As our clean energy sector grows, so will thevalue of investment flowing into the Hawaii economy. From homeowner-finance rooftop solar panels to advanced metering infrastructure done by the utilities, it will take many billions of dollars’ worth of investment in hardware and software to achieve our goals. A high-level analysis prepared for the National Renewable Energy Laboratory, in conjunction with the launch of the HCEI, estimated the net present value of capital investment would be approximately $16 billion in order to achieve the original target of a 40 percent RPS and a reduction in electricity use of 4,300 gigawatt hours through conservation and efficiency measures. This estimate would undoubtedly increase under a 100 percent RPS scenario.

The necessity of attracting capital in order to grow a clean energy sector is a concept well understood at Hawaii’s Department of Business, Economic Development and Tourism (DBEDT). This recognition spurred DBEDT to develop a groundbreaking financing structure known as the Green Energy Market Securitization program, or GEMS. The structure of GEMS is based on traditional rate reduction bonds that have typically been used by utilities to finance stranded assets or disaster recovery projects. GEMS takes this structure, and for the first time utilises it to finance clean energy infrastructure. With an initial $150 million issuance of “AAA” bonds and roll-out of loan products, GEMs has elicited international attention for its innovative approach to funding clean energy projects that is replicable and scalable.

Our strategy for carrying out the Hawaii State Energy Office’s mission is guided by five key energy policy directives: Diversifying our energy portfolio; connecting and modernising our electrical grids; balancing technical, economic, environmental and cultural considerations; leveraging our position as an innovation test bed; and creating an efficient marketplace that benefits producers and consumers. Things like indigenous alternative fuels will be considered as we pursue diverse clean energy sources that compete favourably with the petroleum products they are replacing.

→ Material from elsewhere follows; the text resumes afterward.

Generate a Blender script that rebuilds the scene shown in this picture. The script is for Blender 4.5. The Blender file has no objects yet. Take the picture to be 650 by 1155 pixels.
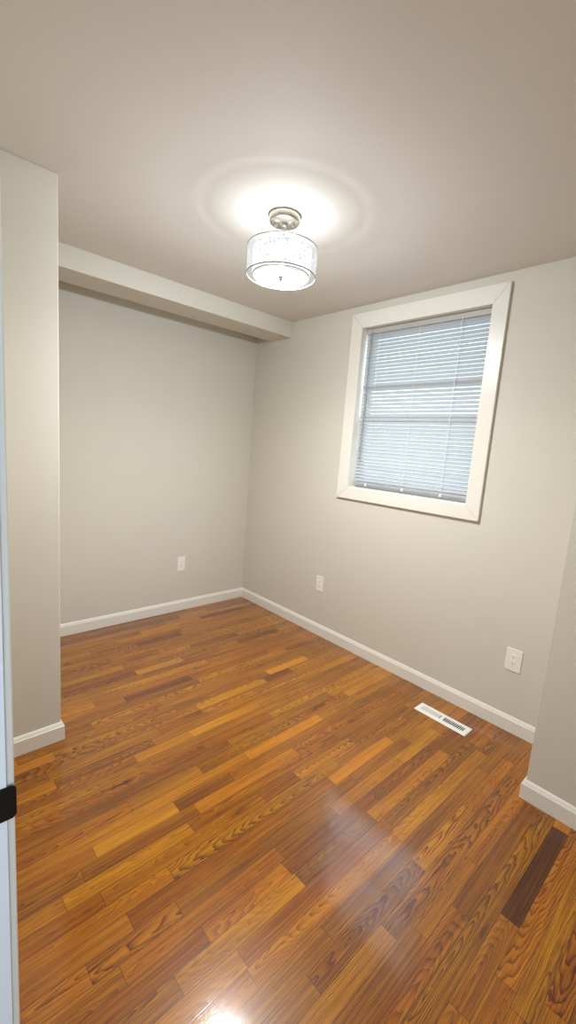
import bpy, bmesh, math, random
from mathutils import Vector, Matrix
C = bpy.context.scene.collection
S = bpy.context.scene

# ------------------------------------------------------------------ camera
R = ((0.67385799, 0.73512871, 0.07417002),
     (-0.15997275, 0.04715868, 0.98599431),
     (-0.72133497, 0.67628532, -0.14937882))          # right, up, forward
cam = bpy.data.cameras.new('camera')
co = bpy.data.objects.new('camera', cam); C.objects.link(co)
m = Matrix.Identity(4)
for i in range(3):
    m[i][0] = R[0][i]; m[i][1] = R[1][i]; m[i][2] = -R[2][i]
m.translation = (3.11134, -2.39812, 1.42788)
co.matrix_world = m
cam.sensor_fit = 'VERTICAL'; cam.sensor_height = 36.0
cam.lens = 485.84 / 1155.0 * 36.0
cam.clip_start = 0.02
S.camera = co

# ------------------------------------------------------------------ world, light, exposure
w = bpy.data.worlds.new('overcast_sky'); S.world = w; w.use_nodes = True
bg = w.node_tree.nodes['Background']
bg.inputs['Color'].default_value = (0.78, 0.89, 1.0, 1)
bg.inputs['Strength'].default_value = 3.8

def light(name, kind, loc, power, color, rot=(0, 0, 0), **kw):
    l = bpy.data.lights.new(name, kind); l.energy = power; l.color = color
    for k, v in kw.items(): setattr(l, k, v)
    o = bpy.data.objects.new(name, l); C.objects.link(o); o.location = loc; o.rotation_euler = rot
    return o
# unseen fill light added in the hall, behind the doorway the photographer stands in
light('hall_fill_light', 'AREA', (3.0, -3.3, 2.36), 18, (0.9, 0.95, 1.0), (math.radians(25), 0, 0), shape='RECTANGLE', size=1.4, size_y=0.9)
light('hall_daylight', 'AREA', (4.25, -3.1, 1.5), 23, (0.5, 0.75, 1.0), (0, math.radians(90), 0), shape='RECTANGLE', size=1.1, size_y=0.8)
# the bulbs inside the drum fixture
LAMP = (1.5724, -1.1032)
light('lamp_bulb', 'POINT', (LAMP[0], LAMP[1], 2.229), 70, (0.87, 0.965, 1.04), shadow_soft_size=0.042)
light('lamp_disc', 'AREA', (LAMP[0], LAMP[1], 2.178), 25, (0.97, 0.98, 0.97), shape='DISK', size=0.2)

vs = S.view_settings
vs.view_transform = 'Standard'; vs.look = 'None'; vs.exposure = 0.11; vs.gamma = 1.0; vs.use_curve_mapping = False
S.display_settings.display_device = 'sRGB'

# ------------------------------------------------------------------ materials
def srgb(r, g, b):
    f = lambda c: (c / 255 / 12.92) if c / 255 <= 0.04045 else ((c / 255 + 0.055) / 1.055) ** 2.4
    return (f(r), f(g), f(b), 1)

def mat(name, col, rough=0.5, metal=0.0, spec=0.5, bump=0.0, bscale=200, var=0.0, trans=None):
    mt = bpy.data.materials.new(name); mt.use_nodes = True
    n = mt.node_tree.nodes; L = mt.node_tree.links; p = n['Principled BSDF']
    p.inputs['Roughness'].default_value = rough; p.inputs['Metallic'].default_value = metal
    p.inputs['Specular IOR Level'].default_value = spec
    tc = n.new('ShaderNodeTexCoord')
    if var:
        nz = n.new('ShaderNodeTexNoise'); nz.inputs['Scale'].default_value = 3; nz.inputs['Detail'].default_value = 4
        L.new(tc.outputs['Object'], nz.inputs['Vector'])
        mx = n.new('ShaderNodeMix'); mx.data_type = 'RGBA'
        mx.inputs[6].default_value = tuple(c * (1 - var) for c in col[:3]) + (1,)
        mx.inputs[7].default_value = tuple(min(1, c * (1 + var)) for c in col[:3]) + (1,)
        L.new(nz.outputs['Fac'], mx.inputs[0]); L.new(mx.outputs[2], p.inputs['Base Color'])
    else:
        p.inputs['Base Color'].default_value = col
    if bump:
        b = n.new('ShaderNodeTexNoise'); b.inputs['Scale'].default_value = bscale; b.inputs['Detail'].default_value = 3
        L.new(tc.outputs['Object'], b.inputs['Vector'])
        bn = n.new('ShaderNodeBump'); bn.inputs['Strength'].default_value = bump; bn.inputs['Distance'].default_value = 0.001
        L.new(b.outputs['Fac'], bn.inputs['Height']); L.new(bn.outputs['Normal'], p.inputs['Normal'])
    return mt

M = {}
M['wall'] = mat('greige_wall_paint', srgb(214, 208, 195), 0.55, spec=0.25, bump=0.12, bscale=260, var=0.012)
M['ceil'] = mat('ceiling_paint', srgb(222, 216, 208), 0.7, spec=0.15, bump=0.1, bscale=240, var=0.01)
M['trim'] = mat('white_semi_gloss_trim', srgb(234, 229, 218), 0.32, spec=0.4)
M['jamb'] = mat('white_door_trim', srgb(240, 242, 245), 0.35, spec=0.4, bump=0.15, bscale=60)
M['plastic'] = mat('white_plastic_plate', srgb(243, 238, 228), 0.3)
M['plastic2'] = mat('white_plastic_receptacle', srgb(247, 244, 238), 0.3)
M['slot'] = mat('dark_slot', srgb(40, 36, 32), 0.7)
M['black'] = mat('matte_black_metal', srgb(10, 10, 10), 0.45, metal=0.3)
M['nickel'] = mat('brushed_nickel', srgb(200, 195, 186), 0.28, metal=1.0)
M['register'] = mat('white_enamel_register', srgb(245, 242, 238), 0.35)
M['pvc'] = mat('white_vinyl_sash', srgb(232, 234, 236), 0.35)
M['rail'] = mat('blind_rail_enamel', srgb(186, 180, 174), 0.4)
M['grey_rail'] = mat('grey_bottom_rail', srgb(165, 163, 165), 0.4)
M['cord'] = mat('white_cord', srgb(240, 240, 240), 0.8)
M['satin'] = mat('satin_grey_finial', srgb(26, 26, 26), 0.6, spec=0.02)
M['duct'] = mat('dark_duct', srgb(45, 42, 40), 0.8)

def mix_shader(name, parts):
    """parts: list of (kind, colour, weight) mixed by weight"""
    mt = bpy.data.materials.new(name); mt.use_nodes = True
    n = mt.node_tree.nodes; L = mt.node_tree.links
    n.remove(n['Principled BSDF']); out = n['Material Output']
    last = None; tot = 0
    for kind, col, wt in parts:
        s = n.new(kind); s.inputs['Color'].default_value = col
        tot += wt
        if last is None: last = s
        else:
            mx = n.new('ShaderNodeMixShader'); mx.inputs[0].default_value = wt / tot
            L.new(last.outputs[0], mx.inputs[1]); L.new(s.outputs[0], mx.inputs[2]); last = mx
    L.new(last.outputs[0], out.inputs['Surface'])
    return mt
D, T, X, G = 'ShaderNodeBsdfDiffuse', 'ShaderNodeBsdfTranslucent', 'ShaderNodeBsdfTransparent', 'ShaderNodeBsdfGlossy'
M['slat'] = mix_shader('white_vinyl_slat', [(D, (.46, .47, .478, 1), .965), (T, (.75, .85, .92, 1), .035)])
M['wand'] = mat('clear_grey_wand', srgb(150, 148, 146), 0.2)
M['sheer'] = mix_shader('sheer_organza', [(X, (1, 1, 1, 1), .93), (D, (.10, .11, .125, 1), .06), (T, (.3, .33, .37, 1), .022)])
M['diffuser'] = mix_shader('frosted_diffuser', [(X, (1, 1, 1, 1), .82), (D, (.06, .06, .06, 1), .08), (T, (.016, .016, .016, 1), .10)])
M['baffle'] = mix_shader('upward_light_baffle', [(X, (1, 1, 1, 1), .085), (D, (.006, .006, .006, 1), .91), (T, (.006, .006, .006, 1), .02)])  # for a disc added in the drum to dim light reaching the ceiling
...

Hawaii has taken a very deliberate approach to energy policy. We have been able to leverage our isolation and the challenges faced in the arena of clean energy to great advantage. We have succeeded in attracting international investment from governments and corporations that see Hawaii as a bellwether for renewable energy, and a place where the next generation of energy solutions will be born. Yet, perhaps Hawaii’s biggest advantage is the broad-based support throughout our stakeholders that has coalesced behind clean energy. It will take an entire community to carry out our clean energy transformation, and the people of Hawaii are pulling together to face the challenges ahead and secure their clean energy future.